Federal agent in Tucson gun-smuggling case: Every family member had a .50 cal
By Curt Prendergast Arizona Daily Star Jul 8, 2017 Updated 1 hr ago
A foiled gun-smuggling attempt in Nogales, Arizona, and a daring raid at an airstrip in Sinaloa, Mexico, led U.S. authorities to a gun shop on Tucsons northwest side.
Along the way, federal agents encountered rifles powerful enough to take down a helicopter, two phony home invasions, dozens of fraudulent gun sale records, and a former Tucson police officer accused of stealing the identities of people he arrested as part of a scheme to smuggle guns across the border.
Joe Santiago Valles, a Tucson police officer from 2012 to 2014, was sentenced July 6 in U.S. District Court in Tucson to 6½ years in federal prison after pleading guilty to 30 counts of falsifying federal firearm records, identity theft and witness tampering.
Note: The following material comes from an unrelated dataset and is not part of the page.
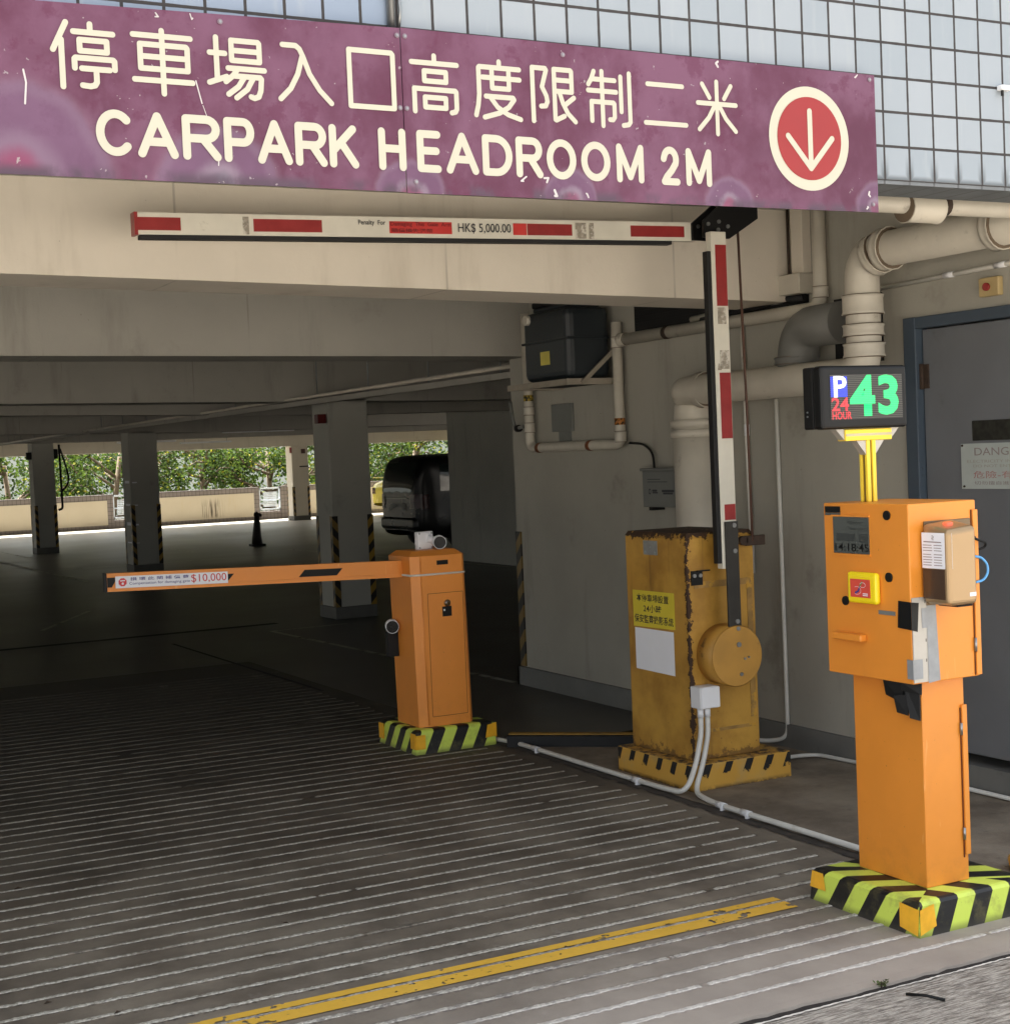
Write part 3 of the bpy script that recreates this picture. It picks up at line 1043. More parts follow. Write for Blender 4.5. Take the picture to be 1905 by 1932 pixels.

The prosecution of alleged co-conspirator Timothy Veninga, who was a federally licensed firearms dealer, is ongoing.
The investigation of Valles, 34, and Veninga, 48, began in March 2016 when U.S. Customs and Border Protection officers in Nogales caught a man trying to smuggle a Kel-Tec PMR-30 pistol into Mexico, according to court documents and testimony at the July 6 sentencing hearing.